▶ YOUR INSTRUCTIONS: Scan the data for lines with "scene" and report the count by itself.
-- Start --
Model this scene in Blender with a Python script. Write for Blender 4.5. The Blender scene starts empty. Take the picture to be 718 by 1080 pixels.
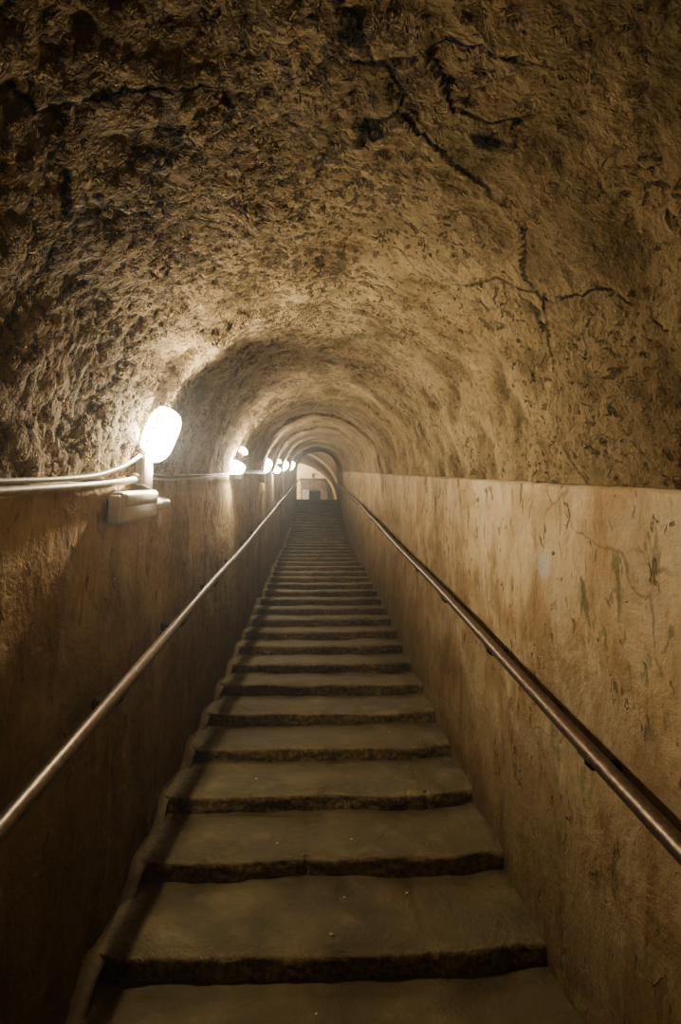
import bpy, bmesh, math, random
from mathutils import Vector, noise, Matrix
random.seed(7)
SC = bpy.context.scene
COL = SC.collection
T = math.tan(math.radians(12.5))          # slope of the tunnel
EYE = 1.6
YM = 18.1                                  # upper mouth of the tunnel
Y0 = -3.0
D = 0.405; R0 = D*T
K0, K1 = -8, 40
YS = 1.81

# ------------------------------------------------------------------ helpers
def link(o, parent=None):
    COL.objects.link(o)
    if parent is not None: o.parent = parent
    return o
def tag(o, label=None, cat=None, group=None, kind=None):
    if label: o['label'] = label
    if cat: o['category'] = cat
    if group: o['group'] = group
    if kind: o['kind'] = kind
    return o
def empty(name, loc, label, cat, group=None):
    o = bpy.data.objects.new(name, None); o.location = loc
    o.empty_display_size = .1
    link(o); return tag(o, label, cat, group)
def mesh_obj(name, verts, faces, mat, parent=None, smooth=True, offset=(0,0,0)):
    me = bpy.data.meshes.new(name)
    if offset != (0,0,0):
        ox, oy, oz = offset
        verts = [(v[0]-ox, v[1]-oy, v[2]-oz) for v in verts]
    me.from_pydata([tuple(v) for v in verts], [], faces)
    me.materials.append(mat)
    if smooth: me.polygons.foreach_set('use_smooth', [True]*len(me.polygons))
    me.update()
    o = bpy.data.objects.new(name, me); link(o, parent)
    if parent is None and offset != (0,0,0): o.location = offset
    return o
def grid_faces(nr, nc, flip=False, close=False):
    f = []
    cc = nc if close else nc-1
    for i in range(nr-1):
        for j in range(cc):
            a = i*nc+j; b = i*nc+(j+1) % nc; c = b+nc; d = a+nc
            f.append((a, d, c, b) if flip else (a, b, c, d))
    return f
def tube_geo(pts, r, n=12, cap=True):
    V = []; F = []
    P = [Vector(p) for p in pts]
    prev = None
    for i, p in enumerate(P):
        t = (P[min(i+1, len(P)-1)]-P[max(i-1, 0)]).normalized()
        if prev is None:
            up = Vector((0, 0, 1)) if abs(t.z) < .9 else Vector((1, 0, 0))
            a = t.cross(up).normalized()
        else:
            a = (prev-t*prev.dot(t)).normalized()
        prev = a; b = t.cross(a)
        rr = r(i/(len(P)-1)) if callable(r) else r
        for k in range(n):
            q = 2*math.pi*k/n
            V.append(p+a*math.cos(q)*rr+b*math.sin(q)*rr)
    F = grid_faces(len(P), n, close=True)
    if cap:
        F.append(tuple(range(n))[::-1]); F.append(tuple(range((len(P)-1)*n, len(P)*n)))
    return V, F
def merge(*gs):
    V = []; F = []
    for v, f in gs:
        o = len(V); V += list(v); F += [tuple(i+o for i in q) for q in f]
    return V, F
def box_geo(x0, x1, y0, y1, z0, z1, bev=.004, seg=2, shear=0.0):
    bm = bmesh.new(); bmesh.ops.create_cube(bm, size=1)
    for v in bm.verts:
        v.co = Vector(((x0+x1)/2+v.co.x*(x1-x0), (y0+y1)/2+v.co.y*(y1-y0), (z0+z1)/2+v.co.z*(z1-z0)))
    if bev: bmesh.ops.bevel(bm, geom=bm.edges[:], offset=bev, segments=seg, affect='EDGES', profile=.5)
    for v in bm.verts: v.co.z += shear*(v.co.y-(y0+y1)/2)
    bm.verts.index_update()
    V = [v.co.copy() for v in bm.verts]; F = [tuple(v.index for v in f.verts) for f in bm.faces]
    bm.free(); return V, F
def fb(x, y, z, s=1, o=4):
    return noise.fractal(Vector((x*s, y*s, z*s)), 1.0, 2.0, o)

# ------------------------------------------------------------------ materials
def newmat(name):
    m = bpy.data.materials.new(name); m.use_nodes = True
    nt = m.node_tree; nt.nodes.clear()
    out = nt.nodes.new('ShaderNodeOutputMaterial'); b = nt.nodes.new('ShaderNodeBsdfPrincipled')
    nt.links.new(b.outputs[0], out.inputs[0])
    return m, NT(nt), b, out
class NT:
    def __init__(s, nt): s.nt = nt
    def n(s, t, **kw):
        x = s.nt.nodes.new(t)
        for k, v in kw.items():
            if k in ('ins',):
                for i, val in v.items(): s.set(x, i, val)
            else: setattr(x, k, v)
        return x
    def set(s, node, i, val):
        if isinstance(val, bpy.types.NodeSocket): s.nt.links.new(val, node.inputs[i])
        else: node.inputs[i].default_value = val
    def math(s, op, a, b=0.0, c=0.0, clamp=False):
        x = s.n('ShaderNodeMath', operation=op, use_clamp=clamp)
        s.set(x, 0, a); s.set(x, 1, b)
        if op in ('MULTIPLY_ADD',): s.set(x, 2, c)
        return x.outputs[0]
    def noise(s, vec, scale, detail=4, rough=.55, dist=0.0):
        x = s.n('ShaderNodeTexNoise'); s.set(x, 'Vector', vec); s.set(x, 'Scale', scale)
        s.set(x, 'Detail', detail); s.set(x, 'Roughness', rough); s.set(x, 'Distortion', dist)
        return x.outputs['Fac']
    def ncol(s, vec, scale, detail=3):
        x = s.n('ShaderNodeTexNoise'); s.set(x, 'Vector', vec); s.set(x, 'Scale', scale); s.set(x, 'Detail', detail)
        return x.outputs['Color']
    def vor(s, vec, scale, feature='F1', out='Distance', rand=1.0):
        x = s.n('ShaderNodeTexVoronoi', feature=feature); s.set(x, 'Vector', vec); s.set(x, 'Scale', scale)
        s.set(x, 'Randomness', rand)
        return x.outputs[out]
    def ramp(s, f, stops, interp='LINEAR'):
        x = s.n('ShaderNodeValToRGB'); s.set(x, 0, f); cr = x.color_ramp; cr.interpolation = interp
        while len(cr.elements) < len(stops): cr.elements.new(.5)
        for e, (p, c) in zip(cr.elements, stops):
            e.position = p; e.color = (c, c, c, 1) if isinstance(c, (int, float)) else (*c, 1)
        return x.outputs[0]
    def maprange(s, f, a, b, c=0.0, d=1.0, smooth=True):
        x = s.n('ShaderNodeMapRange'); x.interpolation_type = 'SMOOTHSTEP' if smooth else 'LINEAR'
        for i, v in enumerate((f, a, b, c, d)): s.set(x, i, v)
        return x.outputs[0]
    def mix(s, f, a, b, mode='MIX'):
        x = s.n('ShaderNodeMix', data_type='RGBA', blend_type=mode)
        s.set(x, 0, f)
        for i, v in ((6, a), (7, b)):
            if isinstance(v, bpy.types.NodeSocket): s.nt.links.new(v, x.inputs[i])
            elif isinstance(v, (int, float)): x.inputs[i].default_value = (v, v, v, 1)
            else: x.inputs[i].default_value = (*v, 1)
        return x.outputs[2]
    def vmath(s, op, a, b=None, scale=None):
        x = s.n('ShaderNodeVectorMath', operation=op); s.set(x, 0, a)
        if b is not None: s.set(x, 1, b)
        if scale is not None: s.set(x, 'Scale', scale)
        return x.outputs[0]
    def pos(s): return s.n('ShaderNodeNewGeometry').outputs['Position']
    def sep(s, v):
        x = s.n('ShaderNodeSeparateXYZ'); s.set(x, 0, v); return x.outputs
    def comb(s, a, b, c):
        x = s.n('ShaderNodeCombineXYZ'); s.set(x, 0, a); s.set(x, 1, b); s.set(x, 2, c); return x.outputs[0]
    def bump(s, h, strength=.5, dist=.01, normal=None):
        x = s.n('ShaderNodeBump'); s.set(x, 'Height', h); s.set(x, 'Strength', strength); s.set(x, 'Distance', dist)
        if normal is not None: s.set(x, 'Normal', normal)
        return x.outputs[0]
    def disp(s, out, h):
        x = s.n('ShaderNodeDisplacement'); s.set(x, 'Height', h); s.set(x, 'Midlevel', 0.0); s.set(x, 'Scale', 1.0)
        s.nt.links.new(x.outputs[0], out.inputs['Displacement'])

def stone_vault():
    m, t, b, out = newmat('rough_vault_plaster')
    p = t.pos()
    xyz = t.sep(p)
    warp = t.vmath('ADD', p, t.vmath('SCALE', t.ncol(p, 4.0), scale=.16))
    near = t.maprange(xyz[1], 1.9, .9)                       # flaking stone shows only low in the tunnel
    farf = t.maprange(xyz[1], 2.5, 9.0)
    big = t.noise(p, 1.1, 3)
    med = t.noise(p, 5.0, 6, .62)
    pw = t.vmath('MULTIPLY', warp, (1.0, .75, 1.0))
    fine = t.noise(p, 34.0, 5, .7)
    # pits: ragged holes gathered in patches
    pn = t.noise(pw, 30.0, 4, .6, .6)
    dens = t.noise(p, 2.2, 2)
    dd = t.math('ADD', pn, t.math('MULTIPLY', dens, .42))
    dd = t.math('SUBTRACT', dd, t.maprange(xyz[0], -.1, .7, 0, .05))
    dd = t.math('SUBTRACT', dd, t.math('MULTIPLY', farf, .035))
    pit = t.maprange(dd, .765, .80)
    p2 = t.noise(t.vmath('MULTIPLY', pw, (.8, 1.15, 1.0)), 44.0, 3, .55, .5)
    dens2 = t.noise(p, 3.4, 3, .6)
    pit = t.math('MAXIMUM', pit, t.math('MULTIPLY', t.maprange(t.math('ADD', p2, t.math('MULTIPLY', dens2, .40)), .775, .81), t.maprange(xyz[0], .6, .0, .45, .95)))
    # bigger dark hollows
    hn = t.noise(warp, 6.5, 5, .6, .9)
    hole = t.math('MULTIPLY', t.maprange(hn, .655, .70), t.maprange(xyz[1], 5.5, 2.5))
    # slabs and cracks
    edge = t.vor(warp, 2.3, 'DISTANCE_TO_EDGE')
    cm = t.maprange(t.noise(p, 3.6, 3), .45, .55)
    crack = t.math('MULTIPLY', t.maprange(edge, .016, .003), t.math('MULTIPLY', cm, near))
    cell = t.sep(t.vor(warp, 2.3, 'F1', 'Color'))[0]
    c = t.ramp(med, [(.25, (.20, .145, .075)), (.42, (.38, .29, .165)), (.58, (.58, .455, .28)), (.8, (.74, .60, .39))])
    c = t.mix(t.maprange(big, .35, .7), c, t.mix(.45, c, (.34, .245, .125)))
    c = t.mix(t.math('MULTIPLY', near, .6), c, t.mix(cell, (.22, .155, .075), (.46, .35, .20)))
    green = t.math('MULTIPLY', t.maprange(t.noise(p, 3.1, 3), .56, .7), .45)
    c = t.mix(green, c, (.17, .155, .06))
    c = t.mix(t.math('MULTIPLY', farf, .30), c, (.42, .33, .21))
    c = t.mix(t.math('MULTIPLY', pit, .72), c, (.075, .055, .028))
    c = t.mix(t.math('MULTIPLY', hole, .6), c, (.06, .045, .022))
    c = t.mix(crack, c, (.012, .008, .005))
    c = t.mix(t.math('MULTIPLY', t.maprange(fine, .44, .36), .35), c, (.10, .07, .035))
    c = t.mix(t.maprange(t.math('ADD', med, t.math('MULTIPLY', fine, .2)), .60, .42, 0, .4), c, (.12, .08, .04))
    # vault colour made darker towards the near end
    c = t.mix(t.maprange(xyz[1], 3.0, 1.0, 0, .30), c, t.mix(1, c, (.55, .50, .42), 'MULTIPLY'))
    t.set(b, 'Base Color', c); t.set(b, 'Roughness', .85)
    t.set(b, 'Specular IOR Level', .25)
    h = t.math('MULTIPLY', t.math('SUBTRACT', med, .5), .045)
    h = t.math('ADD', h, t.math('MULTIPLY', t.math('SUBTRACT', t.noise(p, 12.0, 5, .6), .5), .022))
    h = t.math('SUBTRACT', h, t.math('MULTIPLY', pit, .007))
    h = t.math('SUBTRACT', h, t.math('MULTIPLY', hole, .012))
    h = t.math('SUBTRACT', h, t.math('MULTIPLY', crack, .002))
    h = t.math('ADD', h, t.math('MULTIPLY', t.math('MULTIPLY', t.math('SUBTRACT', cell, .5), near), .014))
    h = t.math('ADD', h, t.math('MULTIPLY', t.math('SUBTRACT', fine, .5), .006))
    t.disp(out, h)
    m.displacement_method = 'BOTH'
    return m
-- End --
▶ WRITTEN RESPONSE: 2